Cosmonaut Sergey Prokopyev was able to re-patch the hole with gauze and epoxy, an effective temporary solution. Luckily, the breach is located in a section of the spacecraft that is jettisoned before it returns to earth—had it been in the segment where astronauts sit, the situation would be much more serious.

Dmitry Rogozin, the burly and aggressive head of Russian space agency Roscosmos, is a target of U.S. sanctions even as he now shepherds U.S. astronauts into orbit. Rogozin has promised to get to the bottom of the issue. “Now it is essential to see the reason, to learn the name of the one responsible for that,” he said. “And we will find out, without fail.”

Ups and Downs

“Despite the incredible capability and robust designs, Russian space technology production always suffered from quality problems,” Mark Albrecht, a longtime U.S. government space policymaker and former executive of a Lockheed Martin partnership, told me in 2017. That was during a discussion of the Proton rocket, built by a different company; the Soyuz has a longstanding record of reliability, with no failures in 90 flights since 1983.

An investigation into the Soyuz hole will include a careful examination of the assembly of that spacecraft to ensure it can still carry astronauts down in October, as well as the spacecraft launching a new crew of two Russians and one American shortly thereafter. If problems are suspected with either spacecraft, it may force some or all of the ISS crew to return to earth prematurely, because the station must maintain a reliable “lifeboat” for all six of its passengers.

With the U.S. still at least nine months from being able to fly more astronauts to the station itself using new spacecraft built by SpaceX and Boeing, the future of the station remains in the hands of the Russians and the Soyuz. “Our Russian partners have demonstrated their human and technological resilience many times throughout the history of their efforts in human spaceflight,” a NASA spokesperson told Quartz. “The International Space Station partners all participate in multiple reviews prior to every major station activity to assess and ensure the safety of all crew members.”

Even without errant drill holes, astronauts are facing challenges getting to orbit. In July, government auditors warned that SpaceX and Boeing were in danger of running out of time before a Soyuz flight scheduled for November 2019, the last with Americans onboard.

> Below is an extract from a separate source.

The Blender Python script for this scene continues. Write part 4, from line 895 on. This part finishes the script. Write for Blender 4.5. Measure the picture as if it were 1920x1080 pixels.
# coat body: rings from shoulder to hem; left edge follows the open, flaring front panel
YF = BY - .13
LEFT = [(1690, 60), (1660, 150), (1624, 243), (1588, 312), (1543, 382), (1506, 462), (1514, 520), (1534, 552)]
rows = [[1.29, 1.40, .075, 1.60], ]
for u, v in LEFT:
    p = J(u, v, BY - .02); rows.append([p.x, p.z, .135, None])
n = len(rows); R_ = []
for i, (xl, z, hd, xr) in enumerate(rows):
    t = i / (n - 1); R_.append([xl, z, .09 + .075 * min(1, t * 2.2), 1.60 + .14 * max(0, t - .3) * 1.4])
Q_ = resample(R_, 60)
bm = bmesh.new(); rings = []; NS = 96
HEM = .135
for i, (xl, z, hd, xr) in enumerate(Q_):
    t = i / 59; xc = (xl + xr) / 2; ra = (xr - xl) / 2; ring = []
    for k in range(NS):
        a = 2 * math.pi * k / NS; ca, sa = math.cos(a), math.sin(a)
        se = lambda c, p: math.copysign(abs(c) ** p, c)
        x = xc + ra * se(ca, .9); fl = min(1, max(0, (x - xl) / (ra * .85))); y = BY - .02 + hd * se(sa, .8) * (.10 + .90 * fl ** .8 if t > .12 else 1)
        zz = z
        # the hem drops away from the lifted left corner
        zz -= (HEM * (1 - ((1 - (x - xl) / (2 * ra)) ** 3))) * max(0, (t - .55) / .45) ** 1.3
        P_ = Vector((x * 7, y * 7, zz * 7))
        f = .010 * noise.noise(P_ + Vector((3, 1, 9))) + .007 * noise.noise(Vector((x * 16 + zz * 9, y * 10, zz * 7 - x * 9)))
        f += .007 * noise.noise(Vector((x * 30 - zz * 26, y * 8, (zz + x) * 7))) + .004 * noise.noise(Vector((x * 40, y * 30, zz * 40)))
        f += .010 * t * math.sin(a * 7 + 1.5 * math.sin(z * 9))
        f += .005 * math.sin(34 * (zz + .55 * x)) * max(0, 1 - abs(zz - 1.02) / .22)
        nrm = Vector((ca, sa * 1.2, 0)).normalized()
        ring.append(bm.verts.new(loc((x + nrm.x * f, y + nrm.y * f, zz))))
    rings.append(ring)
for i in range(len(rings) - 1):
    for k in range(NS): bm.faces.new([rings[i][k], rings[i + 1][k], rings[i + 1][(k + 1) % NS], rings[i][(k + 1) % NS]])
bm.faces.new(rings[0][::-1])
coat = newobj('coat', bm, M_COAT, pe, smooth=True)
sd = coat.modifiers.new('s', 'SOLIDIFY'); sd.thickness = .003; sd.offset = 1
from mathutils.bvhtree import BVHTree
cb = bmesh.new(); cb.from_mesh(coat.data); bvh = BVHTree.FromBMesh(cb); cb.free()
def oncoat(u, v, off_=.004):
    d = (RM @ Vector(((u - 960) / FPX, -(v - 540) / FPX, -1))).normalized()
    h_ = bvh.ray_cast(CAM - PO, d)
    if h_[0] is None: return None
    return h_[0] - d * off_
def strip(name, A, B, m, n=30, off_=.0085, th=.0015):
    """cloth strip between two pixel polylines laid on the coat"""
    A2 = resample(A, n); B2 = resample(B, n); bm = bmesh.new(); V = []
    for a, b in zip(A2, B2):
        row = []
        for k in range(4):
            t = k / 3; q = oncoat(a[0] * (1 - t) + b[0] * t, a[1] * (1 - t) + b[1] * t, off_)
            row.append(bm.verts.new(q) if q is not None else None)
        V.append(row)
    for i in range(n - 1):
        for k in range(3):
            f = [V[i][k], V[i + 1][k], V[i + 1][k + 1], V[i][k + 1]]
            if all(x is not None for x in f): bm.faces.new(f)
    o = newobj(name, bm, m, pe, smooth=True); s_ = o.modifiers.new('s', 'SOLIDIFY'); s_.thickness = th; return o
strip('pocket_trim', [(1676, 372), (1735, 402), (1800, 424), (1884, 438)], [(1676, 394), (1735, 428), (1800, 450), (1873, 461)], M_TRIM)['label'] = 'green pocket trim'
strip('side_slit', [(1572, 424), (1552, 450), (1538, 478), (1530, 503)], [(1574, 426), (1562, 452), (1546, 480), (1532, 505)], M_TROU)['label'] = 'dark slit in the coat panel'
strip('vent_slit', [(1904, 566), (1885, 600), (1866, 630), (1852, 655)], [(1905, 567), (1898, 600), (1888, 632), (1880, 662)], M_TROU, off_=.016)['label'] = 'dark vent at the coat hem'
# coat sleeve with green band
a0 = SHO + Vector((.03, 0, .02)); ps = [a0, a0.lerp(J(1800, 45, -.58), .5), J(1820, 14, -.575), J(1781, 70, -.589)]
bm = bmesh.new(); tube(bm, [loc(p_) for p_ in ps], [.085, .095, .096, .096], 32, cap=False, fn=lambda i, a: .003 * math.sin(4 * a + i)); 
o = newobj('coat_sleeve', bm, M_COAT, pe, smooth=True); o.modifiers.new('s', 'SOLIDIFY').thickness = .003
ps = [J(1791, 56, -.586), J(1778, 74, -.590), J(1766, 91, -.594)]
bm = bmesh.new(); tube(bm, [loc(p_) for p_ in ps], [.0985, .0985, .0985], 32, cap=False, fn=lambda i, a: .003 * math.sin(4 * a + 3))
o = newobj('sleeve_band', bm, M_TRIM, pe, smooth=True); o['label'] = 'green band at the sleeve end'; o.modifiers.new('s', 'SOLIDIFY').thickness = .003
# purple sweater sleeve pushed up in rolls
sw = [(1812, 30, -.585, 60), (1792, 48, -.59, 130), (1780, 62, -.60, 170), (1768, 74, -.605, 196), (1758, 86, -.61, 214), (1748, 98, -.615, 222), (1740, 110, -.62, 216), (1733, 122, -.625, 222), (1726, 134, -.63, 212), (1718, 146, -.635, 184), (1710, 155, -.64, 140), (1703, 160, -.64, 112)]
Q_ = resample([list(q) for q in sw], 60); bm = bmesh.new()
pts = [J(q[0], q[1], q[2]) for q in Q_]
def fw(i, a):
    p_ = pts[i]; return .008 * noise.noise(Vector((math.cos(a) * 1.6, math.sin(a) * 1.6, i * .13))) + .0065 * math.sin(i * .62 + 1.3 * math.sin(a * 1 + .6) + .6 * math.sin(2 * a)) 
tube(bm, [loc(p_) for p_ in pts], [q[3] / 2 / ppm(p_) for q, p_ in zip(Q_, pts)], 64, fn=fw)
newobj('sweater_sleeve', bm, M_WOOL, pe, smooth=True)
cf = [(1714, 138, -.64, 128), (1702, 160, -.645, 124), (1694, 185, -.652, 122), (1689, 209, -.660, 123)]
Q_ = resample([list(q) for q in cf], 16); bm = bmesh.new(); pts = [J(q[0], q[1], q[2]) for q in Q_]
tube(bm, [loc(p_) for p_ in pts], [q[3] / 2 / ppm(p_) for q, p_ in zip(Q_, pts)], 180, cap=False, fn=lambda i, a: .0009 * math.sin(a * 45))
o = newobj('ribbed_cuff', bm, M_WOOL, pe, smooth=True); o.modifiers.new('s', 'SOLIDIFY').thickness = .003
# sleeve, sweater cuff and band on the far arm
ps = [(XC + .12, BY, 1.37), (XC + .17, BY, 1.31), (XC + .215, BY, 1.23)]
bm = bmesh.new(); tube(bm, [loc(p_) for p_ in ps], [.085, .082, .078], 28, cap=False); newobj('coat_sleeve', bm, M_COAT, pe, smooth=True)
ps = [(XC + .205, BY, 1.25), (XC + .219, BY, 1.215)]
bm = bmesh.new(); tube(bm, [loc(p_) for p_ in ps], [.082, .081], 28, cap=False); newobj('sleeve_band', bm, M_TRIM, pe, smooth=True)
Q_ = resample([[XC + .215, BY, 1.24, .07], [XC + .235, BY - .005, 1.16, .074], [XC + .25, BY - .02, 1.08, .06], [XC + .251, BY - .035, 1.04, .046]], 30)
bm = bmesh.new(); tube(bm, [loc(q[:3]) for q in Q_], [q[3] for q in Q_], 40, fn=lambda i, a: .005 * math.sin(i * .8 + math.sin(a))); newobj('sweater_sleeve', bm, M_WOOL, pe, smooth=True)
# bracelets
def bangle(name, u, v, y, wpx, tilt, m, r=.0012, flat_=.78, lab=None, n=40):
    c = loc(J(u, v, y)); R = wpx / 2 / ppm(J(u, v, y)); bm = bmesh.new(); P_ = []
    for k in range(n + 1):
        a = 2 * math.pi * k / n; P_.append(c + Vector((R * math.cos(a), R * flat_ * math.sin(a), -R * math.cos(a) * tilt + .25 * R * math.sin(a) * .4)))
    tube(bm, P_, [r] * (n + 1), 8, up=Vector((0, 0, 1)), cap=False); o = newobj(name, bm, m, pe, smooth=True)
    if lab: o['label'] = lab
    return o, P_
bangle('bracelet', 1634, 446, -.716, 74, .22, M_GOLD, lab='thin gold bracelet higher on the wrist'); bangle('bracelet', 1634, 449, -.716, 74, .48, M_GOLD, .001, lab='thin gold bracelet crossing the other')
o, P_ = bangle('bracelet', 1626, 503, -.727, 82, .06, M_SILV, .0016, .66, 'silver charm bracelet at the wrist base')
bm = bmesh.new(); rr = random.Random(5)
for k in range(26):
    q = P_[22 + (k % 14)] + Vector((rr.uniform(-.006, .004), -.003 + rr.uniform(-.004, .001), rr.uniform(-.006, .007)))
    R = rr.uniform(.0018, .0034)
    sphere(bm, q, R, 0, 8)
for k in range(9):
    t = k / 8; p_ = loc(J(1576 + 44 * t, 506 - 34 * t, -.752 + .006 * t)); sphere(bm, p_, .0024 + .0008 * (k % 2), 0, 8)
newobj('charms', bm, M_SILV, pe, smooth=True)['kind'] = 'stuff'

NASA executives managed to push that flight to January 2020, and are also considering using test flights of the new vehicles in 2019 to carry additional astronauts to the station for long-term missions. But if delays continue to mount, it could leave the U.S. locked out of the station for months.

Cabin Crew

NASA officials told the auditors that the ISS can’t function without astronauts onboard. That’s largely because the $150 billion station’s function is to keep humans alive so they can perform research projects. Kevin Metrocavage, a NASA operations manager for the ISS, describes the station as both a complex vehicle like an airplane, and a home.

“You’re changing out batteries in your smoke detectors, you’re changing out hardware, they’ve got filters…changing out toilet hardware, something that needs to be kept sterile and handled on a regular basis,” Metrocavage told Quartz. “Trouble-shooting anomalies is inevitable; we have hardware failures and leaks.”

But when it comes to maintaining the station’s position in space, “really mostly everything can be done from the ground,” he says. “We want to the crew to focus on the research.”

The real problem with an empty or under-crewed station isn’t that it might fall out of the sky, but that it would be a colossal waste. As it is, ISS astronauts are heavily scheduled, acting as lab technicians for research projects (which often include themselves), exercising to maintain their health, fixing and maintaining the station, installing new hardware, and squeezing in sleep and personal time when they can.

The vehicles being designed by SpaceX and Boeing are extremely welcome at NASA in part because they promise the ability to keep four U.S. astronauts on station at a time instead of just three, expanding the amount of work that can be done on station.

So if the U.S. astronauts are missing for any period of time, can the cosmonauts handle their tasks alone? “I think it would be tough for us operate without them or for them to operate without us without more extensive training,” Metrocavage says. “Hopefully that’s never a question we have to answer.”